Welcome to the fun-free university: the return of in loco parentis is killing student freedom

Reason, Oct, 2004 by David Weigel

Ironically, a one-time member of Berkeley's Free Speech Movement seized on this approach when she became an administrator. Annette Kolodny, a dean of the University of Arizona's College of Humanities, used her 1998 book Failing the Future to explain why colleges needed to regulate what students said. In concert with other administrators, Kolodny had stiffened penalties for offensive speech and created workshops in which new students could have their values certified or corrected.
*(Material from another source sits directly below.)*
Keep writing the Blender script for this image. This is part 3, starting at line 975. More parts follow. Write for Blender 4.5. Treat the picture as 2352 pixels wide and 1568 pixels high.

Her bogeyman was "antifeminist intellectual harassment," and her polices were designed to bring contrary speech out into the open, so it could be "readily recognized and effectively contained."

By the start of the 1990s, Kolodny's view of campus speech was the norm. Harvard law professor Randall Kennedy told The New York Times in 1991 that speech codes made sense, and that their opponents were just warring against 1960s values. Journalists had gotten some taste of universities' strange speech standards through The Dartmouth Review, a conservative newspaper whose editors were punished for articles that would have been protected anywhere else in New Hampshire. But they didn't comprehend how strict the standards were until codes at Stanford, the University of Wisconsin, and George Mason University were challenged in court and overturned. Based on these cases, schools learned how to design speech restrictions that were more likely to pass legal muster.

The speech codes, increasingly unpopular but largely still in effect, contain more than a whiff of the omnipotence administrators enjoyed under in loco parentis. Students are not treated as the adults that Dixon made them out to be. Instead they're young minds that need shaping. In most cases the bodies formed to govern speech--student judicial boards, special committees--are uniquely able to adjudicate without explaining their standards for punishment.

Universities' speech restrictions, unlike their recreational policies, do more to attract lawsuits than to repel them. NCHERM offers a seminar on how administrators can thwart the Foundation for Individual Rights in Education and the American Civil Liberties Union. But there hasn't been any measurable trend toward saving face by scrapping these rules. They're seen as too important to ditch--and that's illustrative of the way universities view their students.

Back in Control

Four decades after in loco parentis started to stagger, college students would be hard pressed to name their new personal liberties. Yes, they no longer fear "double secret probation." And when administrators crack down, they will almost always at least provide a reason. But today's students may be punished just as hard as their predecessors--often harder. They've discovered that social engineers have a hard time turning down the opportunity to control things.

The expanding control over college students has had repercussions in the rest of America. Campuses are proving grounds for make-nice public programs. They've provided laboratories to test speech codes and small, designated "free speech zones" for protests. (Such zones marginalize and effectively silence dissent, which is one reason they've been adopted by the major political parties for their national conventions.) The stiffening of campus law also illustrates the trend toward greater control of adults' personal behavior.